As Jacky, the children’s home carer, says we just need a lot of love and a lot of trust and when kids know they’re secure everything starts coming together, without that it often feels like its always falling apart. Trust isn’t easy to get, it takes time and it takes consistency and kids being constantly moved destroys any chance at gaining this trust. The system is broken and has been for a long time regarding the number of moves young people are involved in care.

We need more from help and drive from those in the higher echelons of our political system. Connor said ‘we are second class’ and it hurt because I remember feeling just that and it’s a hard feeling to shake as you get older.

We deserve more. We need more. My words feel like a broken record spinning round and round and it’s a record that has played during both the times of the Conservative and Labour Governments. Can this new coalition Government spin another tune? Or will they comfortably settle into a blame game of who didn’t do what?

A good start would be a real push for recruiting foster carers that goes beyond a poster campaign and an advert on a cheap cable channel. We need something like the recruitment campaigns rolled out for the army and the teachers because this is just as important. Is there anything more important than feeling safe and secure, loved and wanted? Shouldn’t everything else come after this?

I also think there must be other models of looking after young people in care than we currently have. Are there any pilots currently happening? Help me out there, or does anybody know of any other countries doing it different, doing it better?

The above was pretty much written the next day after the programme aired. I’ve now had a few days to think the whole thing through. There is no doubt the programme was important, but I do fear that whenever kids in care are on television it’s always the same kind of story…dysfunction in all its guises. It almost feels like exploitation.

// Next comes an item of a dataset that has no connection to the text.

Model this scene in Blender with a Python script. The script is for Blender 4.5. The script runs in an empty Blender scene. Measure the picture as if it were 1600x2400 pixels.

Maybe I’m part of that in some way with this blog telling my own dysfunctional story, still I think it’s important that rather than always perpetuating the stereotypes we need to see more of the other side to life in care. We need to see how life in care has been positive for many people, both children and carers.

I remember standing in the playground as an eight-year-old boy staring at planes as they left their vapour trails in the sky. I dreamed of one day being on one, but never thought I would. I never cared about being a pilot, I just wanted to be as high as those planes and look down on the world.

I remember my first time flying to Majorca on Britannia Airlines with my foster family the Halls. I remember how amazing it was to get plastic blue cutlery and food on a tray in little compartments. I remember take off and everything shrinking as we climbed. I remember flying through the clouds and I remember looking out of the window into the darkness and seeing a storm rage in the darkness.

It was beautiful and is still one of the greatest moments of my life… can’t say I remember much of Majorca.